One of the most ‘anticipated’ feature in Windows Vista SP1 by hacker community is probably the promise by Microsoft to kill and disable two common crack and bypass method to activate pirated copy of Windows Vista installation without valid product key. “OEM BIOS cracks” emulate OEM computer’s BIOS to mimic OEM product activation and fool Windows Vista that it’s in fact an genuinely purchased Windows Vista while “Grace Timer hack” exploits loopholes in Vista activation grace period so that the default 30 days free-usage period can be extended, normally to 2099.

To much rejoice, and to much people’s surprise too, install and update to Windows Vista SP1 does not cause much problem for users using these two exploit cracks, and generally the system activated by these methods continue to be stayed in activated status without going to reduced functionality mode or getting counterfeit copy alert message. Many assumes Microsoft probably has dropped that plan to counter more activation bypass exploits and cracks to make conversion rate to Vista faster.

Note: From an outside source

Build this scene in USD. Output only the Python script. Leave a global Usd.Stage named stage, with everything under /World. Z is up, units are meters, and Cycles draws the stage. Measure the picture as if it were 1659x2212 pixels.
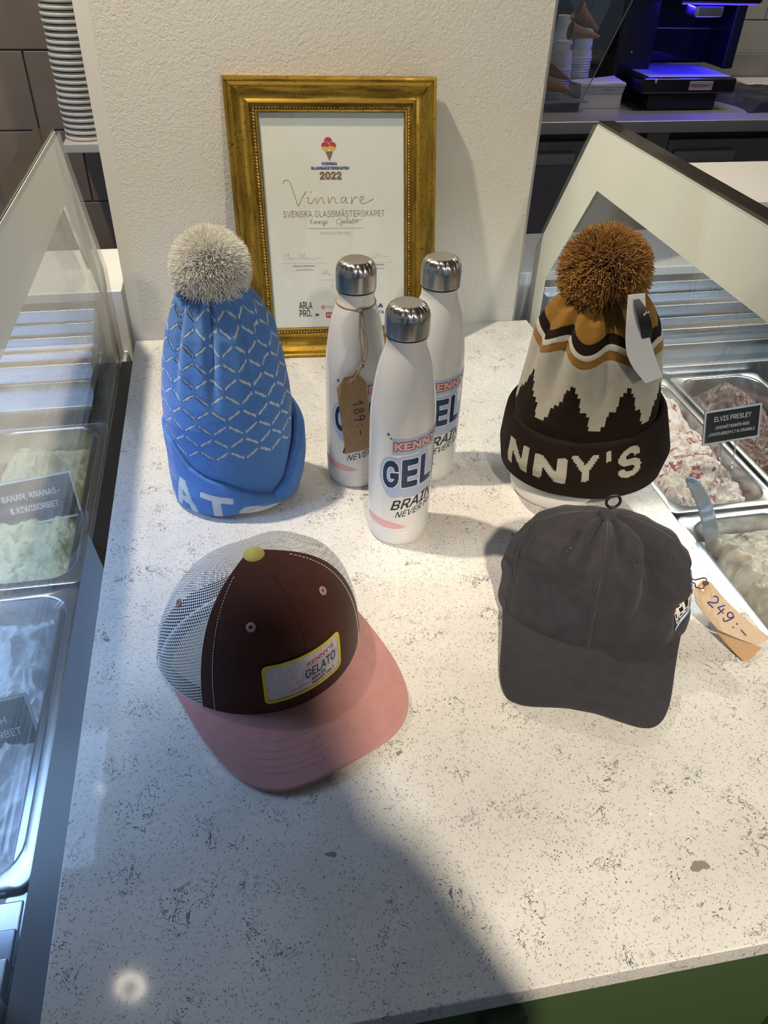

Now finally more news on how Microsoft going to tackle OEM BIOS and Grace Period exploits is explained by Alex Kochis on MSDN WGA Blog. Microsoft plans to release an update through Windows Update, probably as part of Windows Genuine Advantage initiative, that will detect the presence of the Grace Timer and OEM BIOS exploits then alert the customer of their presence with, probably, consistent and annoying dialog box which saying “Windows must be repaired. Windows has found software that circumvents Windows activation and interferes with its normal operation. The presence of this software may indicate your copy of Windows is counterfeit.

OEM BIOS and Grace Timer Cracks Detection

From sample figure above, the detected software been named as SL07-006 with type as activation exploit. It’s not clear SL07-006 is Grace Timer extender, OEM BIOS emulator or OEM BIOS mod.

Thing to stress here is now both Windows Vista Gold (RTM without SP1 version) and Windows Vista SP1 will be installed with the exploit detector, scheduled to be rolled out end February. So users can no longer not upgrading to SP1 to avoid the exploits been disabled and turned off.

But the ‘detector’ or the ‘sniffer’ does not immediately remove the exploit software as it found them. “This update does not disable the exploits it finds –it simply alerts customers that exploits exist. When we first release the update that enables Windows Vista to detect the exploits we will also make available a separate removal tool as a download. In the future we will integrate the removal of the exploits with the detection. I’m expecting to see that integration in our next release.” Explained Alex Kochis. Else, users can click on a Web link to go online to learn more details about the exploit, how to disable and remove the exploit, fix the non-genuine issue and how to get genuine software.

The KB940510 update has been released on February 26, 2008.